'What's in it for me', is the way people think. And so if a man makes money selling a certain product, naturally he is going to fight the existence of another product that may threaten his institution. Therefore people cannot be fair and people do not trust each other. A guy will come over to you and say, "I've got just the house you're looking for".
He's a salesman. When a doctor says 'I think your kidney has to come out', I don't know if he's trying to pay off a yacht, or that my kidney has to come out- it's hard in monetary system to trust people.
If you came into my store and I said this lamp that I've got is pretty good, but the lamp in the next store is much better, I wouldn't be in business very long. It wouldn't work… If I were ethical, it wouldn't work. So, when you say industry cares for people… thats not true. They can't afford to be ethical. So your system is not designed to serve the well being of people… if you still don't understand that, there would be no outsourcing of jobs… if they cared about people. Industry does not care. They only hire people because it hasn't been automated yet. So, don't talk about decency and ethics… we cannot afford it and remain in business.
It is important to point out, that regardless of the social system, whether fascist, socialist, capitalist or communist, the underlying mechanism is still money, labour and competition.
Communist China is no less capitalistic than the United States. The only difference is the degree by which the state intervenes in enterprise.
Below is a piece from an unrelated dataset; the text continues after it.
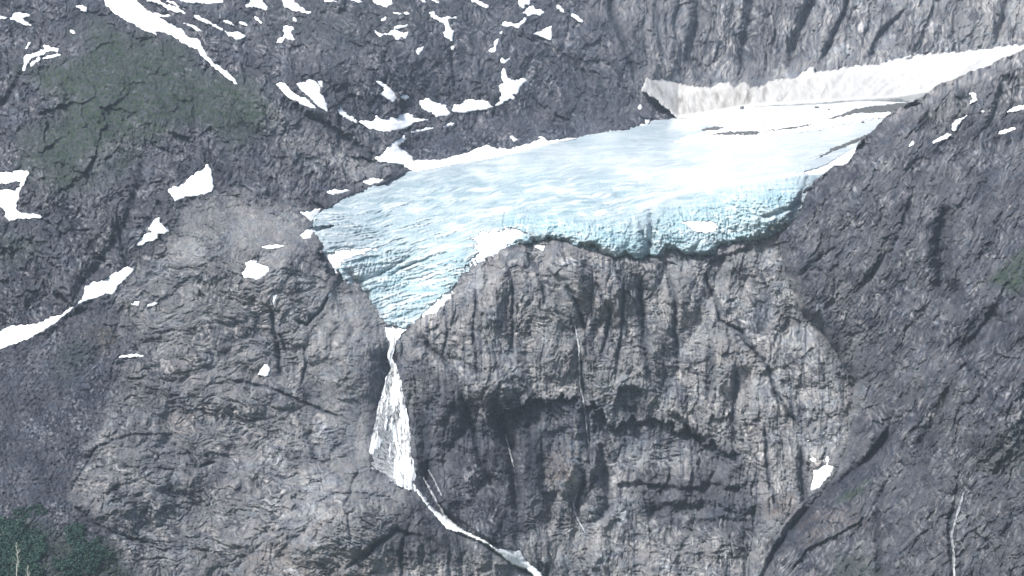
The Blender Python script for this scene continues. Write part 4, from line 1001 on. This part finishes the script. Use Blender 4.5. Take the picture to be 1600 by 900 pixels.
# white rim stream round the left foot of the falls
# ------------------------------------------------------------------ boulders on the snow
rng = np.random.default_rng(4)
def boulder(px, py, size, label, layer='G', lift=2.0):
    me = bpy.data.meshes.new('boulder')
    import bmesh
    bm = bmesh.new(); bmesh.ops.create_icosphere(bm, subdivisions=2, radius=1)
    for v in bm.verts:
        k = 1 + .28 * math.sin(v.co.x * 4 + px) * math.cos(v.co.y * 5 + py) + rng.uniform(-.1, .1)
        v.co = Vector((v.co.x * size * k, v.co.y * size * .8 * k, v.co.z * size * .6 * k))
    bm.to_mesh(me); bm.free(); me.materials.append(BOULD)
    o = bpy.data.objects.new('boulder', me); COL.objects.link(o)
    x, y, z = to_world(px, py, float(bilin(LAY[layer], np.array([px]), np.array([py]))[0]) - lift)
    o.location = (x, y, z); tag(o, label, 'boulder', 'boulders lying on the snow of the glacier')
boulder(1084.0, 171.0, 5.5, 'dark boulder on the grimy snow bank near its left end', lift=14)
boulder(1276.0, 168.0, 5, 'flat dark boulder on the white snow below the snow bank')
boulder(1340.0, 157.0, 4.5, 'dark boulder nearest to the ridge on the upper snow')
boulder(1295.0, 171.0, 2.6, 'small dark boulder just right of the flat one')
boulder(1372.0, 186.0, 3.2, 'small dark boulder below the long debris stripe', lift=3)
boulder(1348.0, 191.0, 3.4, 'larger small boulder at the lower left of the one below the stripe', lift=3)

# ------------------------------------------------------------------ shrubs, lower left
def shrubs(name, label, poly, n, seed, smin, smax):
    r = np.random.default_rng(seed)
    xs = [p[0] for p in poly]; ys = [p[1] for p in poly]
    px = r.uniform(min(xs), max(xs), n * 4); py = r.uniform(min(ys), max(ys), n * 4)
    d = sdist(px, py, poly) + 15 * fbm(px, py, 26, 3, seed) - 3
    k = np.where(d > 0)[0][:n]; px, py = px[k], py[k]
    D = bilin(LAY['A'], px, py)
    x, y, z = to_world(px, py, D)
    co = []; K = 46
    m = len(px); sz = r.uniform(smin, smax, m)
    t = r.normal(size=(m, K, 3)); t /= np.linalg.norm(t, axis=2, keepdims=True); t[:, :, 2] = np.abs(t[:, :, 2]) * 1.05 - .1
    lump = .75 + .4 * np.sin(t[:, :, :1] * 5 + np.arange(m)[:, None, None]) * np.cos(t[:, :, 2:] * 4)
    cpt = np.stack([x, y - 1, z], -1)[:, None] + t * sz[:, None, None] * lump * r.uniform(.55, 1.0, (m, K, 1))
    cpt = cpt.reshape(-1, 3); q = len(cpt)
    nrm = t.reshape(-1, 3) + r.normal(size=(q, 3)) * .5; nrm /= np.linalg.norm(nrm, axis=1, keepdims=True)
    u = np.cross(nrm, r.normal(size=(q, 3))); u /= np.linalg.norm(u, axis=1, keepdims=True); v = np.cross(nrm, u)
    ls = (np.repeat(sz, K) * r.uniform(.18, .34, q))[:, None]
    quad = np.stack([cpt - u * ls, cpt - v * ls * .6, cpt + u * ls, cpt + v * ls * .6], 1).reshape(-1, 3)
    o = link_mesh(name, quad, np.arange(q * 4).reshape(-1, 4), LEAF, smooth=False)
    tag(o, label, kind='stuff')
shrubs('shrub_thicket', 'dense dark green thicket in the lower left corner', [(-90,822),(0,815),(40,812),(70,822),(72,850),(60,880),(75,930),(-90,960)], 1500, 21, 3.5, 6.5)
shrubs('scattered_shrubs', 'scattered dark green shrubs right of the corner thicket', [(92,820),(135,815),(140,838),(165,850),(185,870),(160,880),(140,900),(100,930),(85,880),(120,860),(90,835)], 520, 22, 2.6, 5.0)
shrubs('sparse_shrubs', 'thin strip of low shrubs above the corner thicket', [(20,792),(60,785),(75,800),(60,812),(20,812)], 90, 23, 2, 3.5)

# ------------------------------------------------------------------ bleached bare tree in the thicket
def bare_tree(px, py, hpx, label, seed):
    r = random.Random(seed)
    D = float(bilin(LAY['A'], np.array([px]), np.array([py]))[0]) - 8
    x, y, z = to_world(px, py, D); H = hpx * D / FOC
    root = bpy.data.objects.new('bare_tree', None); COL.objects.link(root); root.location = (x, y, z - 3); tag(root, label, 'tree', 'bleached bare trees in the corner thicket')
    def tube(pts, r0, r1, name):
        vs = []; fs = []; n = 6
        for i, p in enumerate(pts):
            rr = r0 + (r1 - r0) * i / (len(pts) - 1)
            for k in range(n): a = 2 * math.pi * k / n; vs.append((p[0] + rr * math.cos(a), p[1] + rr * math.sin(a), p[2]))
        for i in range(len(pts) - 1):
            for k in range(n): fs.append((i * n + k, i * n + (k + 1) % n, (i + 1) * n + (k + 1) % n, (i + 1) * n + k))
        return vs, fs
    def mk(name, parts):
        V, F = [], []
        for vs, fs in parts:
            o_ = len(V); V += vs; F += [[q + o_ for q in f] for f in fs]
        o = link_mesh(name, np.array(V), np.array(F), BARK); o.parent = root; return o
    tr = [(math.sin(i * .9 + seed) * .35 * i / 3, 0, H * i / 10 + 0) for i in range(11)]
    mk('trunk', [tube(tr, .75, .18, 't')])
    br = []
    for i in range(24):
        t = r.uniform(.22, .97); b = tr[min(9, int(t * 10))]; a = r.uniform(0, 6.28); ln = (1 - t) * H * .16 + 1.2
        pts = [(b[0] + math.cos(a) * ln * q, b[1] + math.sin(a) * ln * q, H * t + ln * .9 * q * q + ln * .3 * q) for q in (0, .35, .7, 1)]
        br.append(tube(pts, .34, .1, 'b'))
    mk('branches', br)
bare_tree(26.0, 902.0, 58, 'tall bleached bare tree in the corner thicket', 3)
bare_tree(43.0, 906.0, 26, 'short bleached bare tree right of the tall one', 5)

# ------------------------------------------------------------------ valley floor between the viewpoint and the mountain
vs = np.array([(-6000, -4000, 0), (6000, -4000, 0), (6000, 9000, 0), (-6000, 9000, 0)], f32)
o = link_mesh('valley_floor', vs, np.array([[0, 1, 2, 3]]), GRASS); tag(o, 'green valley floor below the mountain', kind='structure')

# ------------------------------------------------------------------ haze
if HAZE:
    import bmesh
    bm = bmesh.new(); bmesh.ops.create_cube(bm, size=1)
    me = bpy.data.meshes.new('haze')
    lo = Vector((-6100, -4100, -1)); hi = Vector((6100, 9100, 1400))
    for v in bm.verts: v.co = Vector([lo[i] if v.co[i] < 0 else hi[i] for i in range(3)])
    bm.to_mesh(me); bm.free()
    hz = bpy.data.objects.new('haze', me); COL.objects.link(hz); hz['kind'] = 'stuff'; hz['label'] = 'thin bluish haze in the valley air'
    m = bpy.data.materials.new('haze_air'); m.use_nodes = True; nt = m.node_tree; nt.nodes.clear()
    out = nt.nodes.new('ShaderNodeOutputMaterial'); v = nt.nodes.new('ShaderNodeVolumePrincipled')
    v.inputs['Color'].default_value = (.66, .80, 1.0, 1); v.inputs['Density'].default_value = HAZE_DENSITY; v.inputs['Anisotropy'].default_value = 0.0
    nt.links.new(v.outputs[0], out.inputs['Volume']); me.materials.append(m)
print('total script', time.time() - T0, 'tris', sum(len(o.data.polygons) for o in bpy.data.objects if o.type == 'MESH') * 2)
The reality is that "monetary-ism", so to speak, is the true mechanism that guides the interests of all the countries on the planet.
The most aggressive and hence dominant variation of this monetary-ism is the free enterprise system. The fundamental perspective, as put forth by early free market economists, like Adam smith, is that self-interest and competition leads to social prosperity, as the act of competition creates incentive, which motivates people to persevere.
However, what isn't talked about is how a competition-based economy invariably leads to strategic corruption, power and wealth consolidation, social stratification, technological paralyses, labour abuse, and ultimately a covert form of government dictatorship by the rich elite.
The word corruption is often defined as moral perversion.